**PROVIDED MATERIAL**
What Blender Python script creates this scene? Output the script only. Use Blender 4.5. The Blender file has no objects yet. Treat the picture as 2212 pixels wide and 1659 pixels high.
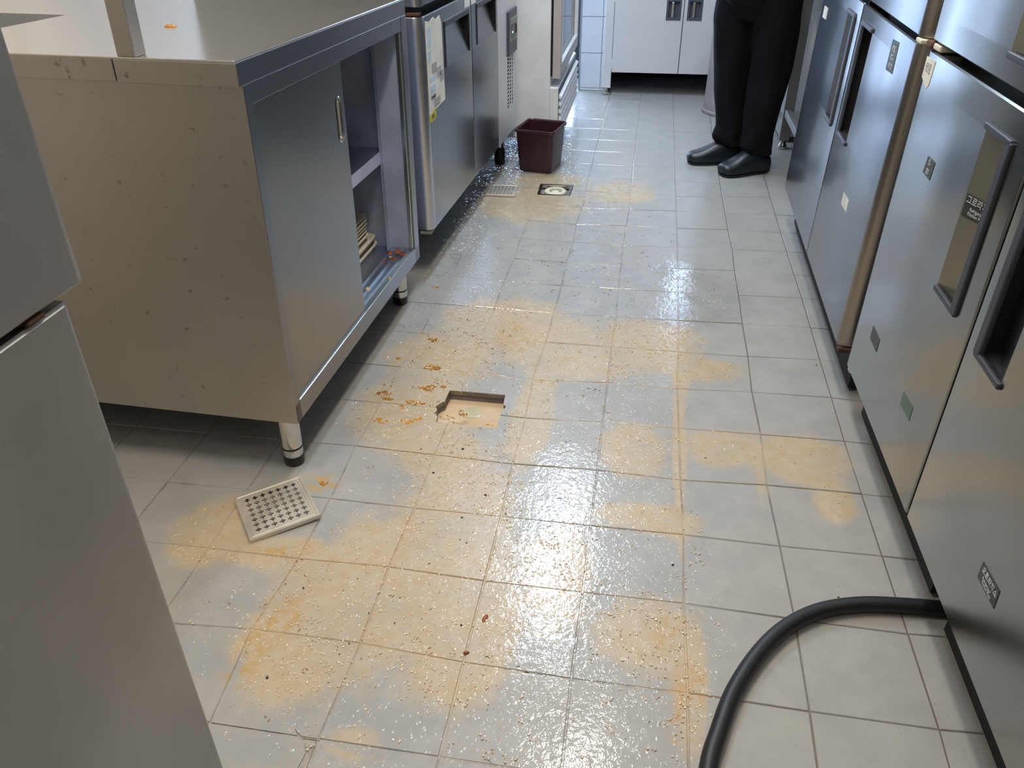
import bpy, bmesh, math, random
from mathutils import Vector, Matrix, Euler, noise
from mathutils.geometry import delaunay_2d_cdt
random.seed(7)
S = bpy.context.scene
COL = S.collection

# ------------------------------------------------------------------ camera
cam_data = bpy.data.cameras.new('camera')
cam = bpy.data.objects.new('camera', cam_data)
COL.objects.link(cam)
YAW, PITCH, ROLL = 0.16660, 0.56690, -0.0092
fw = Vector((-math.sin(YAW)*math.cos(PITCH), math.cos(YAW)*math.cos(PITCH), -math.sin(PITCH)))
rt = Vector((math.cos(YAW), math.sin(YAW), 0))
up = rt.cross(fw)
r2 = rt*math.cos(ROLL) + up*math.sin(ROLL)
u2 = -rt*math.sin(ROLL) + up*math.cos(ROLL)
cam.matrix_world = Matrix(((r2.x, u2.x, -fw.x, -0.14888), (r2.y, u2.y, -fw.y, -2.93372), (r2.z, u2.z, -fw.z, 1.21338), (0, 0, 0, 1)))
cam_data.sensor_width = 36
cam_data.lens = 1744.26/2212*36
cam_data.clip_start = 0.02
S.camera = cam

# ------------------------------------------------------------------ world, view
S.view_settings.view_transform = 'Standard'
S.view_settings.look = 'None'
S.view_settings.gamma = 1
S.view_settings.use_curve_mapping = False
S.view_settings.exposure = -0.16
w = bpy.data.worlds.new('sky'); S.world = w; w.use_nodes = True
bg = w.node_tree.nodes['Background']
bg.inputs[0].default_value = (0.52, 0.70, 1.0, 1)
bg.inputs[1].default_value = 1.2
S.cycles.use_denoising = True
S.cycles.max_bounces = 8
S.cycles.sample_clamp_indirect = 1.5
S.cycles.use_light_tree = False
S.cycles.blur_glossy = 2.0
LAMP_COOL = (0.70, 0.84, 1.0)
LAMP_WARM = (1.0, 0.91, 0.80)
LAMP1, LAMP2, LAMP3 = 78.0, 50.0, 7.0

# ------------------------------------------------------------------ helpers
def tag(o, label=None, cat=None, group=None, kind=None):
    if label: o['label'] = label
    if cat: o['category'] = cat
    if group: o['group'] = group
    if kind: o['kind'] = kind
    return o

def empty(name, loc=(0, 0, 0), rot=(0, 0, 0), parent=None, **k):
    o = bpy.data.objects.new(name, None); COL.objects.link(o)
    o.location = loc; o.rotation_euler = rot; o.empty_display_size = 0.05
    if parent: o.parent = parent
    return tag(o, **k)

class MB:
    def __init__(s): s.v = []; s.f = []; s.m = []
    def add(s, vs, fs, mi=0):
        n = len(s.v); s.v += [tuple(v) for v in vs]; s.f += [tuple(i+n for i in f) for f in fs]; s.m += [mi]*len(fs); return s
    def box(s, x0, x1, y0, y1, z0, z1, mi=0):
        x0, x1 = sorted((x0, x1)); y0, y1 = sorted((y0, y1)); z0, z1 = sorted((z0, z1))
        return s.add([(x0,y0,z0),(x1,y0,z0),(x1,y1,z0),(x0,y1,z0),(x0,y0,z1),(x1,y0,z1),(x1,y1,z1),(x0,y1,z1)],
                     [(3,2,1,0),(4,5,6,7),(0,1,5,4),(1,2,6,5),(2,3,7,6),(3,0,4,7)], mi)
    def rings(s, rs, cap0=True, cap1=True, closed=True, mi=0):
        n = len(rs[0]); vs = [p for r in rs for p in r]; fs = []
        for i in range(len(rs)-1):
            for j in range(n if closed else n-1):
                k = (j+1) % n
                fs.append((i*n+j, i*n+k, (i+1)*n+k, (i+1)*n+j))
        if cap0: fs.append(tuple(range(n))[::-1])
        if cap1: fs.append(tuple((len(rs)-1)*n+j for j in range(n)))
        return s.add(vs, fs, mi)
    def lathe(s, cx, cy, prof, n=32, cap0=True, cap1=True, mi=0):
        rs = [[(cx+r*math.cos(2*math.pi*j/n), cy+r*math.sin(2*math.pi*j/n), z) for j in range(n)] for r, z in prof]
        return s.rings(rs, cap0, cap1, mi=mi)
    def tube(s, pts, rad, n=12, mi=0):
        pts = [Vector(p) for p in pts]; rs = []; ref = None
        for i, p in enumerate(pts):
            t = (pts[min(i+1, len(pts)-1)] - pts[max(i-1, 0)]).normalized()
            if ref is None:
                ref = Vector((0, 0, 1)) if abs(t.z) < .9 else Vector((1, 0, 0))
            a = (ref - t*ref.dot(t)).normalized(); ref = a; b = t.cross(a)
            r = rad[i] if isinstance(rad, (list, tuple)) else rad
            rs.append([p + (a*math.cos(2*math.pi*j/n) + b*math.sin(2*math.pi*j/n))*r for j in range(n)])
        return s.rings(rs, mi=mi)
    def build(s, name, mat, parent=None, bevel=0, smooth=False, seg=2, fix=True, **k):
        me = bpy.data.meshes.new(name); me.from_pydata(s.v, [], s.f)
        mats = mat if isinstance(mat, (list, tuple)) else [mat]
        for m in mats: me.materials.append(m)
        if len(mats) > 1: me.polygons.foreach_set('material_index', s.m)
        if fix:
            bm = bmesh.new(); bm.from_mesh(me); bmesh.ops.recalc_face_normals(bm, faces=bm.faces); bm.to_mesh(me); bm.free()
        if smooth:
            me.polygons.foreach_set('use_smooth', [True]*len(me.polygons))
        o = bpy.data.objects.new(name, me); COL.objects.link(o)
        if parent: o.parent = parent
        if bevel:
            b = o.modifiers.new('bevel', 'BEVEL'); b.width = bevel; b.segments = seg; b.limit_method = 'ANGLE'; b.angle_limit = math.radians(40)
            b.harden_normals = False
        if smooth: autosmooth(o)
        return tag(o, **k)

def autosmooth(o, ang=40):
    me = o.data
    bm = bmesh.new(); bm.from_mesh(me)
    for e in bm.edges:
        if len(e.link_faces) == 2 and e.calc_face_angle(0) > math.radians(ang): e.smooth = False
    bm.to_mesh(me); bm.free()

def bx(name, mat, parent, x0, x1, y0, y1, z0, z1, bevel=0.0015, **k):
    return MB().box(x0, x1, y0, y1, z0, z1).build(name, mat, parent, bevel=bevel, **k)

def inside(p, poly):
    x, y = p; c = False; n = len(poly)
    for i in range(n):
        x1, y1 = poly[i]; x2, y2 = poly[(i+1) % n]
        if (y1 > y) != (y2 > y) and x < (x2-x1)*(y-y1)/(y2-y1)+x1: c = not c
    return c

def clip(poly, conv):
    out = list(poly)
    for i in range(len(conv)):
        a, b = conv[i], conv[(i+1) % len(conv)]
        def side(p): return (b[0]-a[0])*(p[1]-a[1])-(b[1]-a[1])*(p[0]-a[0])
        new = []
        for j in range(len(out)):
            p, q = out[j], out[(j+1) % len(out)]
            sp, sq = side(p), side(q)
            if sp >= 0: new.append(p)
            if (sp >= 0) != (sq >= 0):
                t = sp/(sp-sq); new.append((p[0]+(q[0]-p[0])*t, p[1]+(q[1]-p[1])*t))
        out = new
        if not out: return []
    return out

def plate(outer, holes, extra=()):
    """2-D triangulation of the outer polygon minus the holes: verts, tris, boundary edges"""
    vs = []; es = []
    for lp in [outer]+holes:
        n = len(vs); vs += [Vector(p) for p in lp]; es += [(n+i, n+(i+1) % len(lp)) for i in range(len(lp))]
    vs += [Vector(p) for p in extra]
    v, e, f, *_ = delaunay_2d_cdt(vs, es, [], 0, 1e-7)
    tris = []
    for t in f:
        c = (sum(v[i].x for i in t)/3, sum(v[i].y for i in t)/3)
        if inside(c, outer) and not any(inside(c, h) for h in holes): tris.append(tuple(t))
    cnt = {}
    for t in tris:
        for a, b in ((t[0], t[1]), (t[1], t[2]), (t[2], t[0])):
            cnt.setdefault((min(a, b), max(a, b)), []).append((a, b))
    return v, tris, [x[0] for x in cnt.values() if len(x) == 1]

def slab_from(mb, v, tris, edges, top, bot, conv=lambda x, y, z: (x, y, z), mi=0):
    n = len(v)
    vs = [conv(p.x, p.y, top) for p in v]+[conv(p.x, p.y, bot) for p in v]
    fs = list(tris)+[tuple(i+n for i in t[::-1]) for t in tris]+[(a, b, b+n, a+n) for a, b in edges]
    return mb.add(vs, fs, mi)

def text(name, s, mat, parent, loc, rot, size, depth=0.0004, sx=1.0, **k):
    cu = bpy.data.curves.new(name, 'FONT'); cu.body = s; cu.size = size; cu.extrude = depth
    cu.align_x = 'CENTER'; cu.align_y = 'CENTER'; cu.resolution_u = 2
    t = bpy.data.objects.new(name+'_curve', cu); COL.objects.link(t)
    me = bpy.data.meshes.new_from_object(t, depsgraph=bpy.context.evaluated_depsgraph_get())
    bpy.data.objects.remove(t); bpy.data.curves.remove(cu)
    me.materials.clear(); me.materials.append(mat); me.name = name
    o = bpy.data.objects.new(name, me); COL.objects.link(o)
    o.parent = parent; o.location = loc; o.rotation_euler = rot; o.scale = (sx, 1, 1)
    return tag(o, **k)

# ------------------------------------------------------------------ materials
def newmat(name):
    m = bpy.data.materials.new(name); m.use_nodes = True
    nt = m.node_tree; p = nt.nodes['Principled BSDF']
    return m, nt, p

def srgb(r, g, b):
    f = lambda c: ((c/255+0.055)/1.055)**2.4 if c/255 > 0.04045 else c/255/12.92
    return (f(r), f(g), f(b), 1)

def nd(nt, t, **k):
    n = nt.nodes.new(t)
    for a, b in k.items(): setattr(n, a, b)
    return n

def mth(nt, op, a, b=None, c=None, clamp=False):
    n = nd(nt, 'ShaderNodeMath', operation=op); n.use_clamp = clamp
    for i, x in enumerate((a, b, c)):
        if x is None: continue
        if isinstance(x, (int, float)): n.inputs[i].default_value = x
        else: nt.links.new(x, n.inputs[i])
    return n.outputs[0]

def mixc(nt, f, a, b):
    n = nd(nt, 'ShaderNodeMix', data_type='RGBA')
    for i, x in ((0, f), (6, a), (7, b)):
        if isinstance(x, (int, float, tuple)): n.inputs[i].default_value = x
        else: nt.links.new(x, n.inputs[i])
    return n.outputs[2]

def ramp(nt, x, a, b, lo=0.0, hi=1.0, smooth=True):
    n = nd(nt, 'ShaderNodeMapRange'); n.interpolation_type = 'SMOOTHSTEP' if smooth else 'LINEAR'
    nt.links.new(x, n.inputs[0]); n.inputs[1].default_value = a; n.inputs[2].default_value = b
    n.inputs[3].default_value = lo; n.inputs[4].default_value = hi
    return n.outputs[0]

def noise_n(nt, vec, scale, detail=3, rough=.55, dist=0):
    n = nd(nt, 'ShaderNodeTexNoise'); n.inputs['Scale'].default_value = scale; n.inputs['Detail'].default_value = detail
    n.inputs['Roughness'].default_value = rough; n.inputs['Distortion'].default_value = dist
    if vec is not None: nt.links.new(vec, n.inputs['Vector'])
    return n

def objco(nt, scale=(1, 1, 1), kind='Object'):
    t = nd(nt, 'ShaderNodeTexCoord'); m = nd(nt, 'ShaderNodeMapping'); m.inputs['Scale'].default_value = scale
    nt.links.new(t.outputs[kind], m.inputs['Vector']); return m.outputs[0]

def plain(name, col, rough=.5, metal=0, coat=0, var=0.06, bump=0, bscale=60, spec=.5):
    m, nt, p = newmat(name)
    v = objco(nt); n = noise_n(nt, v, 9, 4)
    f = ramp(nt, n.outputs[0], .3, .7)
    c2 = tuple(min(1, x*(1+var*3)) for x in col[:3])+(1,); c1 = tuple(x*(1-var*2) for x in col[:3])+(1,)
    nt.links.new(mixc(nt, f, c1, c2), p.inputs['Base Color'])
    p.inputs['Roughness'].default_value = rough; p.inputs['Metallic'].default_value = metal
    p.inputs['Coat Weight'].default_value = coat; p.inputs['Specular IOR Level'].default_value = spec
    if bump:
        b = nd(nt, 'ShaderNodeBump'); b.inputs['Distance'].default_value = bump
        nt.links.new(noise_n(nt, v, bscale, 4).outputs[0], b.inputs['Height']); nt.links.new(b.outputs[0], p.inputs['Normal'])
    return m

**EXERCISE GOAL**
From the first line of the listing above, repeat every line through the one holding "LAMP1, LAMP2, LAMP3 = 78.0, 50.0, 7.0". Both ends count, and pictures stay out.

**COMPLETE RESPONSE**
What Blender Python script creates this scene? Output the script only. Use Blender 4.5. The Blender file has no objects yet. Treat the picture as 2212 pixels wide and 1659 pixels high.
import bpy, bmesh, math, random
from mathutils import Vector, Matrix, Euler, noise
from mathutils.geometry import delaunay_2d_cdt
random.seed(7)
S = bpy.context.scene
COL = S.collection

# ------------------------------------------------------------------ camera
cam_data = bpy.data.cameras.new('camera')
cam = bpy.data.objects.new('camera', cam_data)
COL.objects.link(cam)
YAW, PITCH, ROLL = 0.16660, 0.56690, -0.0092
fw = Vector((-math.sin(YAW)*math.cos(PITCH), math.cos(YAW)*math.cos(PITCH), -math.sin(PITCH)))
rt = Vector((math.cos(YAW), math.sin(YAW), 0))
up = rt.cross(fw)
r2 = rt*math.cos(ROLL) + up*math.sin(ROLL)
u2 = -rt*math.sin(ROLL) + up*math.cos(ROLL)
cam.matrix_world = Matrix(((r2.x, u2.x, -fw.x, -0.14888), (r2.y, u2.y, -fw.y, -2.93372), (r2.z, u2.z, -fw.z, 1.21338), (0, 0, 0, 1)))
cam_data.sensor_width = 36
cam_data.lens = 1744.26/2212*36
cam_data.clip_start = 0.02
S.camera = cam

# ------------------------------------------------------------------ world, view
S.view_settings.view_transform = 'Standard'
S.view_settings.look = 'None'
S.view_settings.gamma = 1
S.view_settings.use_curve_mapping = False
S.view_settings.exposure = -0.16
w = bpy.data.worlds.new('sky'); S.world = w; w.use_nodes = True
bg = w.node_tree.nodes['Background']
bg.inputs[0].default_value = (0.52, 0.70, 1.0, 1)
bg.inputs[1].default_value = 1.2
S.cycles.use_denoising = True
S.cycles.max_bounces = 8
S.cycles.sample_clamp_indirect = 1.5
S.cycles.use_light_tree = False
S.cycles.blur_glossy = 2.0
LAMP_COOL = (0.70, 0.84, 1.0)
LAMP_WARM = (1.0, 0.91, 0.80)
LAMP1, LAMP2, LAMP3 = 78.0, 50.0, 7.0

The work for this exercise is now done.